• **Exercise aim**
Copy every line, leaving nothing out and adding nothing.

• **Provided data**

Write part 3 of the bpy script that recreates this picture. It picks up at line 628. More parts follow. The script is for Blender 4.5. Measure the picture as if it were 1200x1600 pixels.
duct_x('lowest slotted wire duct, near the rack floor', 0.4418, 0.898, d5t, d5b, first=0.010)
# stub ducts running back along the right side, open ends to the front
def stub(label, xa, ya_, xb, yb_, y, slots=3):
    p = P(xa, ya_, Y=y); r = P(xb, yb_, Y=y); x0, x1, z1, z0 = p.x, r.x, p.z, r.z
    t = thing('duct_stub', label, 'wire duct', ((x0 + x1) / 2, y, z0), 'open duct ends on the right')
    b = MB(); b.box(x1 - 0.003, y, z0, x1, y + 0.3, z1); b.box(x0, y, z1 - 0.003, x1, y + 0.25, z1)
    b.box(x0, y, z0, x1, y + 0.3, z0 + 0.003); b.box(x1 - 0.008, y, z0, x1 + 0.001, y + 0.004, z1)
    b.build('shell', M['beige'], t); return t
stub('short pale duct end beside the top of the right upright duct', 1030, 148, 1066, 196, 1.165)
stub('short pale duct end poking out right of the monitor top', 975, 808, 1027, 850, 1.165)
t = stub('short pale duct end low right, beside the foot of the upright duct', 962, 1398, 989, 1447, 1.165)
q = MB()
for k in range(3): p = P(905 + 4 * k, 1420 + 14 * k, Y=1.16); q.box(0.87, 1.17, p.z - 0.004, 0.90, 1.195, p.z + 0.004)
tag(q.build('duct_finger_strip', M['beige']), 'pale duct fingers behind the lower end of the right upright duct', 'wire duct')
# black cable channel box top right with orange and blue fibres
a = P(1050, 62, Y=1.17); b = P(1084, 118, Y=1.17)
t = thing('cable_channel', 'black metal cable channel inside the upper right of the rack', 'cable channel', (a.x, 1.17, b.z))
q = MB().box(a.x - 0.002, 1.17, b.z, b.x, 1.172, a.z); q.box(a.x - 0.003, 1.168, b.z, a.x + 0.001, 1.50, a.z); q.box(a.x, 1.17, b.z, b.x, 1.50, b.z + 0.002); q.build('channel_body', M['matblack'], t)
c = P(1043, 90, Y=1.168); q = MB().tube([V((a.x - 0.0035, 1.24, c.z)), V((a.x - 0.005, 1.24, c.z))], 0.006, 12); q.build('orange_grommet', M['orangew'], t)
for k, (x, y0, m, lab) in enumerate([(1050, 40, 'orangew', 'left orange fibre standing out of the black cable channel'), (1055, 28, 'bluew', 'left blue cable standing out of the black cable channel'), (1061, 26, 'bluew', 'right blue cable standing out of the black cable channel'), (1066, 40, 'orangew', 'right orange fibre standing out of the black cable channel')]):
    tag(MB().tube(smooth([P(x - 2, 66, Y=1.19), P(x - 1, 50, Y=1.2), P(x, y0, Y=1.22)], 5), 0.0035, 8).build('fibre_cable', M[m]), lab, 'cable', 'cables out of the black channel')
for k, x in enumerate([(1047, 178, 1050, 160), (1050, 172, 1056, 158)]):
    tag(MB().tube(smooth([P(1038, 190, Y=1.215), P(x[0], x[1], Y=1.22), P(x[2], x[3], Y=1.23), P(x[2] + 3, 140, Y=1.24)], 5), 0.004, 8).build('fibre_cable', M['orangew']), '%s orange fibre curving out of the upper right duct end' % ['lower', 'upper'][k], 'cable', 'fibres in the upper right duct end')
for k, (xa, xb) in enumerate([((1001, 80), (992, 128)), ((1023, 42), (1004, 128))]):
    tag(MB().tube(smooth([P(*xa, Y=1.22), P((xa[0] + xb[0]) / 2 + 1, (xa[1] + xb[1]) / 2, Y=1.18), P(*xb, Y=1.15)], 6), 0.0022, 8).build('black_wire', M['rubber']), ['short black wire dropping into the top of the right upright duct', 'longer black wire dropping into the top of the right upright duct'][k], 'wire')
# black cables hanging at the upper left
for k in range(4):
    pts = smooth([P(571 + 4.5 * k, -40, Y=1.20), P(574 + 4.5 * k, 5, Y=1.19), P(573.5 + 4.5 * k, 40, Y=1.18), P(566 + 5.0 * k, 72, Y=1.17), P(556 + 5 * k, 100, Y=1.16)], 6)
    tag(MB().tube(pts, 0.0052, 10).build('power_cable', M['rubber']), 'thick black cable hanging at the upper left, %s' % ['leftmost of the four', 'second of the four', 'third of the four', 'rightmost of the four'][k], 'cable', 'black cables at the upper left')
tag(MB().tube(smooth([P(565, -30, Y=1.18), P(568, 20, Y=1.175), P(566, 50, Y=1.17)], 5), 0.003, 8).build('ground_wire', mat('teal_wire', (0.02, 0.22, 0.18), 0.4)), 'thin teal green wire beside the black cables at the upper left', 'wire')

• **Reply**
Write part 3 of the bpy script that recreates this picture. It picks up at line 628. More parts follow. The script is for Blender 4.5. Measure the picture as if it were 1200x1600 pixels.
duct_x('lowest slotted wire duct, near the rack floor', 0.4418, 0.898, d5t, d5b, first=0.010)
# stub ducts running back along the right side, open ends to the front
def stub(label, xa, ya_, xb, yb_, y, slots=3):
    p = P(xa, ya_, Y=y); r = P(xb, yb_, Y=y); x0, x1, z1, z0 = p.x, r.x, p.z, r.z
    t = thing('duct_stub', label, 'wire duct', ((x0 + x1) / 2, y, z0), 'open duct ends on the right')
    b = MB(); b.box(x1 - 0.003, y, z0, x1, y + 0.3, z1); b.box(x0, y, z1 - 0.003, x1, y + 0.25, z1)
    b.box(x0, y, z0, x1, y + 0.3, z0 + 0.003); b.box(x1 - 0.008, y, z0, x1 + 0.001, y + 0.004, z1)
    b.build('shell', M['beige'], t); return t
stub('short pale duct end beside the top of the right upright duct', 1030, 148, 1066, 196, 1.165)
stub('short pale duct end poking out right of the monitor top', 975, 808, 1027, 850, 1.165)
t = stub('short pale duct end low right, beside the foot of the upright duct', 962, 1398, 989, 1447, 1.165)
q = MB()
for k in range(3): p = P(905 + 4 * k, 1420 + 14 * k, Y=1.16); q.box(0.87, 1.17, p.z - 0.004, 0.90, 1.195, p.z + 0.004)
tag(q.build('duct_finger_strip', M['beige']), 'pale duct fingers behind the lower end of the right upright duct', 'wire duct')
# black cable channel box top right with orange and blue fibres
a = P(1050, 62, Y=1.17); b = P(1084, 118, Y=1.17)
t = thing('cable_channel', 'black metal cable channel inside the upper right of the rack', 'cable channel', (a.x, 1.17, b.z))
q = MB().box(a.x - 0.002, 1.17, b.z, b.x, 1.172, a.z); q.box(a.x - 0.003, 1.168, b.z, a.x + 0.001, 1.50, a.z); q.box(a.x, 1.17, b.z, b.x, 1.50, b.z + 0.002); q.build('channel_body', M['matblack'], t)
c = P(1043, 90, Y=1.168); q = MB().tube([V((a.x - 0.0035, 1.24, c.z)), V((a.x - 0.005, 1.24, c.z))], 0.006, 12); q.build('orange_grommet', M['orangew'], t)
for k, (x, y0, m, lab) in enumerate([(1050, 40, 'orangew', 'left orange fibre standing out of the black cable channel'), (1055, 28, 'bluew', 'left blue cable standing out of the black cable channel'), (1061, 26, 'bluew', 'right blue cable standing out of the black cable channel'), (1066, 40, 'orangew', 'right orange fibre standing out of the black cable channel')]):
    tag(MB().tube(smooth([P(x - 2, 66, Y=1.19), P(x - 1, 50, Y=1.2), P(x, y0, Y=1.22)], 5), 0.0035, 8).build('fibre_cable', M[m]), lab, 'cable', 'cables out of the black channel')
for k, x in enumerate([(1047, 178, 1050, 160), (1050, 172, 1056, 158)]):
    tag(MB().tube(smooth([P(1038, 190, Y=1.215), P(x[0], x[1], Y=1.22), P(x[2], x[3], Y=1.23), P(x[2] + 3, 140, Y=1.24)], 5), 0.004, 8).build('fibre_cable', M['orangew']), '%s orange fibre curving out of the upper right duct end' % ['lower', 'upper'][k], 'cable', 'fibres in the upper right duct end')
for k, (xa, xb) in enumerate([((1001, 80), (992, 128)), ((1023, 42), (1004, 128))]):
    tag(MB().tube(smooth([P(*xa, Y=1.22), P((xa[0] + xb[0]) / 2 + 1, (xa[1] + xb[1]) / 2, Y=1.18), P(*xb, Y=1.15)], 6), 0.0022, 8).build('black_wire', M['rubber']), ['short black wire dropping into the top of the right upright duct', 'longer black wire dropping into the top of the right upright duct'][k], 'wire')
# black cables hanging at the upper left
for k in range(4):
    pts = smooth([P(571 + 4.5 * k, -40, Y=1.20), P(574 + 4.5 * k, 5, Y=1.19), P(573.5 + 4.5 * k, 40, Y=1.18), P(566 + 5.0 * k, 72, Y=1.17), P(556 + 5 * k, 100, Y=1.16)], 6)
    tag(MB().tube(pts, 0.0052, 10).build('power_cable', M['rubber']), 'thick black cable hanging at the upper left, %s' % ['leftmost of the four', 'second of the four', 'third of the four', 'rightmost of the four'][k], 'cable', 'black cables at the upper left')
tag(MB().tube(smooth([P(565, -30, Y=1.18), P(568, 20, Y=1.175), P(566, 50, Y=1.17)], 5), 0.003, 8).build('ground_wire', mat('teal_wire', (0.02, 0.22, 0.18), 0.4)), 'thin teal green wire beside the black cables at the upper left', 'wire')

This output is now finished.